Une mécanique capricieuse avait momentanément stoppé mes déplacements. Le problème réglé, je reprends la route. J’ai consacré mes premières balades à la visite de différentes expositions: La 3ème édition du Festival photoreporter de St-Brieuc; de l’art contemporain à Perros-Guirrec. Je suis en quête d’idées concernant l’accrochage des images pour celle que je vais réaliser, en juin prochain aux Jardins de Mémoire dans le Morbihan.
Mes recherches sur le sujet m’ont amené à rencontrer Patrick Kergadallan, ferronnier d’art afin de découvrir ce métier d’un peu plus près et d’envisager une petite formation au maniement du métal dans le but de réaliser des supports pour mes images. L’atelier de Patrick est situé à une dizaine de kilomètres du Laboratoire de Lumière. Il me reçoit dans son antre. Un feu de cheminée tiédit l’atmosphère de cet endroit décoré par de nombreuses créations en métal tout droit sorties de la forge de cet artiste. Une radio, invisible dans ce décor, est réglée sur une station diffusant du Jazz, ce qui n’est pas pour me déplaire. L’ambiance est propice à l’échange. Je lui parle de mon projet en dégustant un café, il me parle de son métier en roulant des cigarettes. L’endroit regorge de trésors où l’œil s’accroche et les idées fusent. En partant j’ai l’impression d’avoir de nouveaux outils pour travailler. Nous serons amenés à nous revoir prochainement. C’est avec d’autres idées que je suis retourné dans le Morbihan voir Lionel Lemaguer le propriétaire des Jardins de Mémoire.
Il est tôt, il fait encore nuit lorsque je pars du Trégor pour traverser la Bretagne du nord au sud. Mille idées concernant l’exposition me passent par la tête durant ce trajet. Deux mille sera le nombre au retour de ce voyage. À mon arrivée dans le Morbihan je réalise quelques images du parc alors que le jour se lève tranquillement. Le ciel est clément, l’air est frais: un temps idéal pour faire des images pour le repérage. Je consacre deux heures à me promener dans ce lieu étonnant que modèle la lumière du matin. J’y croise quelques promeneurs solitaires. Ce lieu est vivant. Je tourne, je rôde, j’attends la lumière. Lionel lui aussi est matinal, nous nous saluons et fixons l’heure de notre déjeuner à onze heures trente.

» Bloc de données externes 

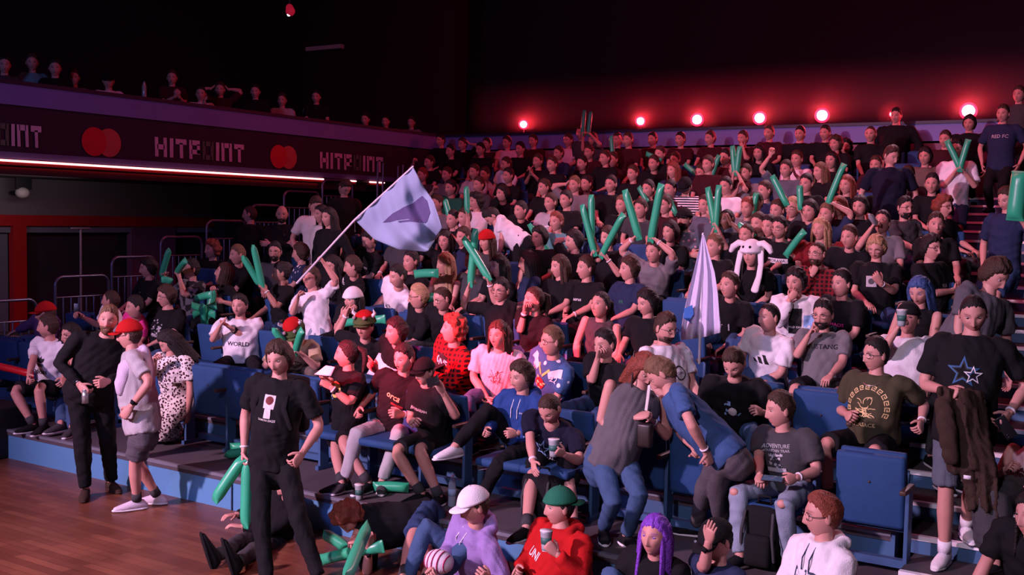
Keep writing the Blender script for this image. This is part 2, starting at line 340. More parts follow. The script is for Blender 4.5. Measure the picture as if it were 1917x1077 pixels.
# white opening with round lamp high on the side wall
p = PU(610, 143, -19.6)
r = empty('round_lamp', p, 'dazzling round white lamp in the dark doorway above the balcony', 'lamp')
g = G(); g.tube([p+np.array([0, 0, 0]), p+np.array([.05, 0, 0])], [.13, .13], seg=24, round_=False); put('lens', g.mesh('lens', off=p), mat('lamp_white', (1, 1, 1), emis=(.85, .9, 1), estr=9), r)
g = G(); g.tube([p+np.array([-.2, 0, 0]), p+np.array([-.01, 0, 0])], [.12, .16], seg=24, round_=False); put('housing', g.mesh('housing', off=p), mat('lamp_housing', (.03, .03, .035), .5), r)
sbox('door_2', -20, -19.95, PU(575, 160, -19.9)[1], PU(642, 160, -19.9)[1], 3.9, PU(610, 100, -19.9)[2], mat('door_dark', (.03, .04, .05), .7))
a = PU(572, 92, -19.8); b2 = PU(642, 88, -19.8)
g = G(); g.box((-19.2, (a[1]+b2[1])/2, a[2]), (.6, (b2[1]-a[1])/2, .05)); put('trim_11', g.mesh('trim_11', smooth=False), mat('soffit_pale', (.6, .45, .4), .8))['kind'] = 'structure'
lamp('doorway_light', 'POINT', (-19.1, p[1]+.3, p[2]+.3), (0, 0, 0), 6, (1, .85, .8), .1)
p = PU(542, 14, -15)
r = empty('ceiling_spot', p, 'small red stage lamp hanging near the top of the hall', 'lamp')
g = G(); g.tube([p, p+np.array([.12, -.1, -.1])], [.07, .09], seg=14); put('housing', g.mesh('housing', off=p), mat('spot_red', (.3, .01, .03), .5, emis=(1, .02, .08), estr=.25), r)
g = G(); g.ell(p+np.array([.1, -.12, -.16]), (.035, .035, .035)); put('lens', g.mesh('lens', off=p), MATS['lamp_white'], r)
g = G(); g.tube([p, (p[0], p[1], 11)], [.02, .02], seg=6); put('drop_pole', g.mesh('drop_pole', off=p), MATS['lamp_housing'], r)
# red effect lamps along the back rail
mhot = mat('lamp_hot', (1, .6, .6), emis=(1, .62, .60), estr=16)
mhalo = mat('lamp_rim', (1, .05, .08), emis=(1, .01, .05), estr=3.2)
mcan = mat('lamp_can', (.03, .02, .025), .4, .3)
for i, (x, y, s) in enumerate(((980, 233, .8), (1199, 227, .8), (1305, 224, 1.), (1422, 221, 1.), (1539, 216, 1.05), (1670, 214, .4), (1813, 208, 1.15))):
    vv = BACKV+.35; p = PV(x, y, vv); d = nrm(CO-p)
    names = ['red glaring lamp on the back rail, first from the balcony corner', 'red glaring lamp on the back rail, second from the balcony corner', 'red glaring lamp on the back rail, third from the balcony corner', 'red glaring lamp on the back rail, fourth from the balcony corner', 'red glaring lamp on the back rail, fifth from the balcony corner', 'small half-hidden red lamp behind the tall standing figure on the back row', 'brightest red lamp on the back rail, closest to the aisle stairs']
    r = empty('stage_lamp', p, names[i], 'lamp', 'red lamps along the back rail')
    rr = .085*s
    g = G(); g.tube([p-d*.2, p-d*.012], [rr*1.25, rr*1.5], seg=20, round_=False); put('housing', g.mesh('housing', off=p), mcan, r)
    g = G(); g.tube([p-d*.012, p-d*.002], [rr*1.45, rr*1.4], seg=20, round_=False); put('reflector_rim', g.mesh('reflector_rim', off=p), mhalo, r)
    g = G(); g.tube([p-d*.002, p+d*.012], [rr*1.0, rr*.9], seg=20, round_=False); put('lens', g.mesh('lens', off=p), mhot, r)
    if p[2] > T+.05:
        g = G(); g.tube([p-d*.1, (p-d*.1)*[1, 1, 0]+[0, 0, T-.4]], [.02, .02], seg=6); put('bracket', g.mesh('bracket', off=p), mcan, r)
    l = bpy.data.lights.new('red_lamp_glow', 'POINT'); l.energy = 26*s*s; l.color = (1, .01, .05); l.shadow_soft_size = .05
    o = bpy.data.objects.new('red_lamp_glow', l); COL.objects.link(o); o.location = p+d*.12
    l = bpy.data.lights.new('red_lamp_beam', 'SPOT'); l.energy = 95*s; l.color = (1, .03, .07); l.spot_size = 2.4; l.spot_blend = 1; l.shadow_soft_size = .1
    o = bpy.data.objects.new('red_lamp_beam', l); COL.objects.link(o); o.location = p+d*.1; o.rotation_euler = (Vector(np.array([-5, 8, 1.])-p)).to_track_quat('-Z', 'Y').to_euler()
# haze volume added over the back rail to give the lamps a glow
hz = bpy.data.materials.new('haze'); hz.use_nodes = True; nt = hz.node_tree; nt.nodes.remove(nt.nodes['Principled BSDF']); vs_ = nt.nodes.new('ShaderNodeVolumeScatter'); vs_.inputs['Density'].default_value = .6; vs_.inputs['Color'].default_value = (1, .55, .6, 1); vs_.inputs['Anisotropy'].default_value = .3
tcz = nt.nodes.new('ShaderNodeTexCoord'); spz = nt.nodes.new('ShaderNodeSeparateXYZ'); nt.links.new(tcz.outputs['Generated'], spz.inputs[0]); crz = nt.nodes.new('ShaderNodeValToRGB'); nt.links.new(spz.outputs['Z'], crz.inputs[0])
el = crz.color_ramp.elements; crz.color_ramp.interpolation = 'EASE'; el[0].position = 0; el[0].color = (0, 0, 0, 1); el[1].position = 1; el[1].color = (0, 0, 0, 1); e3 = el.new(.34); e3.color = (1, 1, 1, 1)
mz = nt.nodes.new('ShaderNodeMath'); mz.operation = 'MULTIPLY'; mz.inputs[1].default_value = .45; nt.links.new(crz.outputs[0], mz.inputs[0]); nt.links.new(mz.outputs[0], vs_.inputs['Density'])
nt.links.new(vs_.outputs[0], nt.nodes['Material Output'].inputs['Volume'])
g = G(); g.box((-4.5, 18.98, 5.05), (8.6, .28, .62)); tag(put('haze', g.mesh('haze', smooth=False), hz), 'thin stage haze hanging around the red lamps on the back rail', 'haze', kind='stuff')
# side barriers stepping up the stand
mtube = mat('barrier_metal', (.16, .18, .26), .35, .7)
RAILU = U0+.05
def barrier(x0, x1, yt, lab):
    a, b_ = PU(x0, yt, RAILU), PU(x1, yt, RAILU); v0, v1, z1 = a[1], b_[1], (a[2]+b_[2])/2
    k = max(1, min(12, 1+sum(1 for q in range(2, 13) if EDGE(q) < (v0+v1)/2))); z0 = LV(k)
    r = empty('crowd_barrier', (RAILU, (v0+v1)/2, z0), lab, 'barrier', 'metal barriers stepping up the side of the stand'); R_ = .12
    pts = [(RAILU, v0, z0), (RAILU, v0, z1-R_)]+[(RAILU, v0+R_*(1-math.cos(t)), z1-R_+R_*math.sin(t)) for t in np.linspace(.3, 1.5, 5)]+[(RAILU, v1-R_*(1-math.cos(t)), z1-R_+R_*math.sin(t)) for t in np.linspace(1.5, .3, 5)]+[(RAILU, v1, z1-R_), (RAILU, v1, z0)]
    g = G(); g.tube(pts, [.02]*len(pts), ref=(1, 0, 0), seg=8); put('frame', g.mesh('frame', off=np.array(r.location)), mtube, r)
    for i in range(1, 7):
        v = v0+(v1-v0)*i/7; g = G(); g.tube([(RAILU, v, z0+.05), (RAILU, v, z1-.28)], [.010, .010], seg=6); put('bar', g.mesh('bar', off=np.array(r.location)), mtube, r)
    g = G(); g.tube([(RAILU, v0, z1-.28), (RAILU, v1, z1-.28)], [.012, .012], seg=6); put('rail', g.mesh('rail', off=np.array(r.location)), mtube, r)
for x0, x1, yt, lab in ((-40, 68, 563, 'metal barrier lowest at the floor end, in front of the red column'), (103, 203, 517, 'metal barrier behind the grey pole stand, second step up'), (209, 292, 481, 'metal barrier behind the dark haired fan in black, third step up'), (301, 378, 444, 'metal barrier on the rose wall panel, fourth step up'),
    (387, 461, 414, 'metal barrier behind the fan with the red-brown hair, fifth step up'), (470, 527, 385, 'metal barrier behind the two stewards, sixth step up'), (532, 598, 359, 'metal barrier beside the bald bearded steward, seventh step up'), (604, 660, 338, 'metal barrier above the group in white by the stairs')):
    barrier(x0, x1, yt, lab)
# railing posts near the corner
for x, y0, y1, lb in ((707, 305, 345, 'slim metal rail post farthest from the flag tip, first of four'), (717, 306, 345, 'slim metal rail post, second of four beside the last lettering'), (745, 312, 345, 'slim metal rail post, third of four above the waved flag'), (754, 310, 345, 'slim metal rail post closest to the flag tip, last of four')):
    a = PU(x, y1, U0+.3); b_ = PU(x, y0, U0+.3); g = G(); c = (a+b_)/2; g.tube([(c[0], c[1], a[2]-1.2), (c[0], c[1], b_[2])], [.02, .02], seg=8)
    tag(put('rail_post', g.mesh('rail_post', off=c), mtube, None, c), lb, 'post', 'upright rail posts near the balcony corner')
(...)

Cela me laisse du temps pour arpenter ce parc que l’automne a déjà commencé à peindre de ses couleurs. Le sol est couvert de rosée. J’ai la tête tournée vers la cime des arbres et les pieds trempés; la prochaine fois il faudra que je pense à mettre une paire de bottes dans le coffre de la voiture. La beauté du paysage me fait vite oublier l’humidité et la fraîcheur de cette belle matinée, mais pas les points techniques d’une telle exposition. Où accrocher les images? Comment créer des supports capables de résister à trois mois d’exposition en plein air? Ce sont des questions qui surgissent alors que je fais mon repérage dans la partie aménagée de ce parc qui s’étend sur 45 000 mètres carrés. L’autre partie est constituée d’un immense bois, que je n’ai pas encore visité et qui n’est, à ce jour, pas encore aménagé. Et c’est là la surprise que Lionel me réserve. J’étais persuadé que nous allions présenter les images dans la partie aménagée du parc. Il n’en sera rien.
Lorsque je retrouve Lionel à l’heure convenue, je ne sais encore rien de son nouveau projet. À table devant une entrecôte bleue pour lui et saignante pour moi, nous discutons de choses et d’autres. Je lui rends deux des ouvrages qu’il m’a confiés – celui de Kahlil Gibran (Le Prophète) et celui de José Saramago (Les intermittences de la mort) – le troisième, de Vladimir Jankélévitch (L’irréversible et la nostalgie) est en cours de lecture. Nous bavardons de ces livres que j’ai lus avec beaucoup de plaisir et du projet. Je lui parle de ma rencontre avec un ferronnier pour concevoir des supports.
Lionel écoute attentivement mon exposé technique et soudainement me coupe en m’annonçant qu’il va créer une promenade d’un kilomètre de long à l’intérieur du bois qui compose une partie du parc et que c’est là que se fera l’exposition. Ses yeux brillent lorsqu’il me parle du chemin qu’il va faire. Il me donne quelques détails. J’imagine le travail qu’il devra réaliser pour aménager cette forêt au bord de l’eau. Je veux voir ça. Je propose immédiatement d’aller découvrir cet endroit dont il me parle avec enthousiasme.
Ce jour-là Lionel a d’autres rendez-vous, il me faudra faire un autre voyage.